毛羽というのが、偶然だろうが今回の「ITMA」のテーマの一つになっていたようだ。コンパクトスピニング、ワインダー、サイジングにしても毛羽を抑える方向が偶然テーマになっていた。
その中で精紡機の毛羽伏せ装置の三種類については、それぞれ長所と短所があるようだ。しかし、どれを採用するかは別として、今後は何らかの形で開発の状況を追跡・研究していかなければならないと思う。
須曽 織機では、各メーカーが付帯設備や制御装置を使って、玄人はだしの織物をとても快適に実演して見せていた。例えば、豊田自動織機はAJLで表裏の番手と組織が異なるツーフェースを十六枚枠の電子開口で実演していた。表裏の組織が違えば縮率も異なるが、それを電子開口の各綜絖枠で制御し、しかも八百回転で製織していた。
津田駒工業は八色のスウィングノズルを使って四幅取りの高級バスタオルを七百回転で織っていた。耳はエアタッカーで付けていた。
このほかではドルニエが四三〇センチ幅のAJLでジャカード織物を製織、これが最も見ごたえがあった。
印象的だったのは、AJL織機のメーカーが各産地が得意とする難易度の高い織物を様々な装置を採用することで製織できるようにしていたことだ。AJLがレピア織機やプロジェクタイルの領域に本格的に踏み込んで来ている。
レピアは逆に生産性を高めてきた。これまで五百回転くらいだったのが、各メーカーとも一九〇センチ幅で七百回転を実現している。バマテックスは一七〇センチ幅で八百三十回転を出していた。
また、ガイドレスの問題だが、ピカノールやバマテックスがガイドレスを出展しており、もうほとんどのメーカーがガイドレス仕様を採用したと見てよい。

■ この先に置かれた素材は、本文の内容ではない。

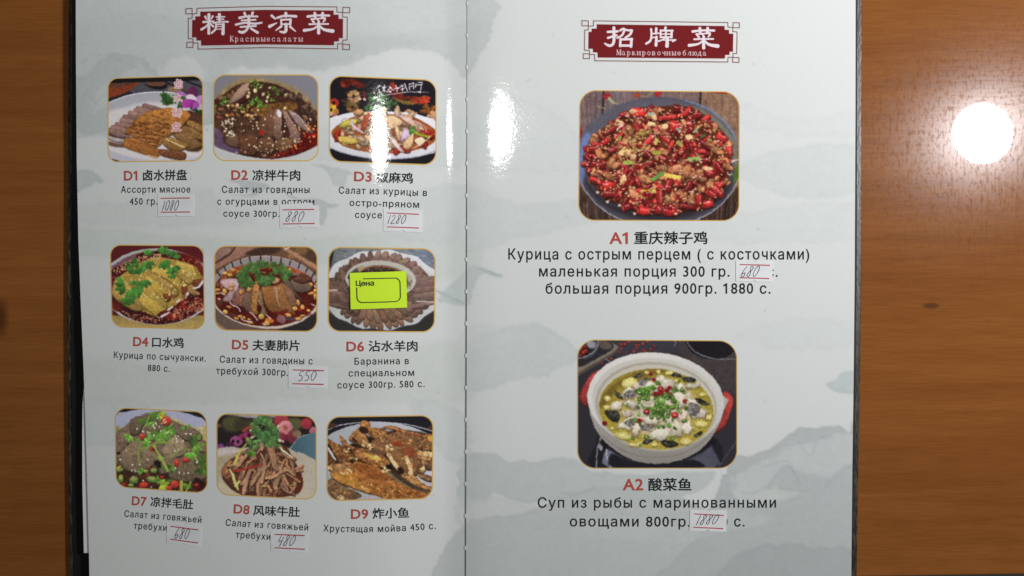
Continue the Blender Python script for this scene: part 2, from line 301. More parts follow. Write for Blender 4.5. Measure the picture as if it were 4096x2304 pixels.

開口装置関係では、ストーブリの「ユニバル100」やグロッセの「ユニシェット」など、ジャカードの次世代機種といえそうな新製品を出品していた。いずれもコンパクトで、従来のように天井を高くして糸を引っ張るという概念を超えたものである。今後の開発が楽しみだ。
革新織機の泣き所の一つである耳に関しては、ドルニエがレノ装置で電子制御の新タイプを出していた。プロトタイプで実用機ではないが、扱いやすそうで、これも将来が楽しみだ。
準備機では、プレウエットサイジングを欧米の五社が一斉に展示し話題になっていた。糊付けする直前に、八、九十度の湯通しをして絞り、それから糊付けに入る。これによって糸の内部にウエットコアができ、糊が糸の中心部まで浸透しない。そのため、糊剤の使用量を二〇~五〇%抑えることができる。
あるメーカーは、米国ではすでに実用化されているといっている。開発の方向性としてはとても面白く日本でも一度、試験してみる必要があると考えている。
--今後の技術開発について機械メーカーに望むことは。
野田 日本のメーカーはこれまで高品質、高生産、省エネなど個々のテーマに対し、個々に開発を行なってきた。しかし二〇〇一年に開かれる「OTEMAS」は、同時期にシンガポールで「ITMA」アジアが開かれるので、日本メーカーは否応なしに欧州メーカーとの対決を迫られることになる。
それを勘案すると、日本の繊維機械業界として例えば環境といった大きな開発コンセプトを持つべきではないかと思う。そのテーマに沿って、我々ユーザーも開発途上から取り組んで行くべきだろう。
須曽 環境というテーマに沿えば、プレウエットサイジングが準備機では一つの方向だが、織機でいえばスルザーの「M8300」多相エアジェット織機がいわゆる環境対応機だと思う。
まだ、平織りからツイルへ製織対象が広がった段階で汎用性はないが、生産性が高い割には騒音や振動が少ない上、四つのノズルから糸を飛ばすことで一本の緯糸に対する負荷を低減した糸に優しい製織ができる。
野田 日本の繊維産業が置かれている状況は多様化、多品種化、QRであり、これらへの対応は避けられない問題になっている。生産性の高い機械を使うことによって、コスト要因から手放した定番商品を取り返すこともあり得るだろう。全体的な側面で考えるべきだと思う。
村岡 日本の紡機メーカーは元気がない。ユーザーサイドである紡績業界もぱっとしないが、その我々にとっては地元の紡機メーカーが本当に頼りであり、元気になってもらいたい。主に開発を行なっているのは中小メーカーだが、かれらの開発力には限度がある。開発力を持っているのは体力のある大手メーカーである。ところが紡機メーカーの販売先は九九%が海外であり、プラントを売るという思想が先行しがちだ。
かれらとしても辛い立場だろうが、我々が生き残る上でのより所となるのは国内の機械メーカーなのでぜひとも頑張っていただきたい。
--どうもありがとうございました。